In particular, as Michael wrote in the comments, we need only verify that $v^T \left( \phi(x) {\partial^2 \phi(x) \over \partial x^2} - {\partial \phi(x) \over \partial x}^T {\partial \phi(x) \over \partial x} \right) v \ge 0$.

Since $\phi(x) = \sum_i e^{x_i}$ is separable, the derivatives have a particularly easy form, ${\partial \phi(x) \over \partial x} = \begin{bmatrix}e^{x_1} & \cdots & e^{x_n} \end{bmatrix}$ and ${\partial^2 \phi(x) \over \partial x^2} = \operatorname{diag} (e^{x_1},...,e^{x_n} )$, and so we get the expression $ \sum_i \sum_j e^{x_i} e^{x_j} ( v_j^2 - v_i v_j)$. If we swap $i,j$ and add we get $ \sum_i \sum_j e^{x_i} e^{x_j} ( v_j^2 - v_i v_j) = {1 \over 2} \sum_i \sum_j e^{x_i} e^{x_j} ( v_i^2+v_j^2 - 2v_i v_j)$, and since $v_i^2+v_j^2 - 2v_i v_j = (v_i-v_j)^2 \ge 0$, we obtain the desired result.

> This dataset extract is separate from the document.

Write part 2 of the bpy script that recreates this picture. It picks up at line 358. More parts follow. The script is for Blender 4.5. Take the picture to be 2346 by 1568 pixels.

Note: Here is a slightly simpler way: Show $f(y)-f(x) \ge {\partial f(x) \over \partial x}(y-x)$ instead.

Expanding, we want to show that $\log ({ \phi(y) \over \phi(x) }) \ge { 1 \over \phi(x) }{\partial \phi(x) \over \partial x}(y-x)$, which is the same as showing $\log ( { \sum_k e^{y_k} \over \sum_k e^{x_k} } ) = \log ( \sum_k { e^{x_k} \over \sum_i e^{x_i} } e^{y_k-x_k}) \ge \sum_k { e^{x_k} \over \sum_i e^{x_i} } (y_k-x_k)$.

Let $\mu_k = { e^{x_k} \over \sum_i e^{x_i} } $ and notice that these are convex multipliers, so we want to show $\log ( \sum_k \mu_k e^{y_k-x_k}) \ge \sum_k \mu_k (y_k-x_k)$, which follows since $\log$ is concave.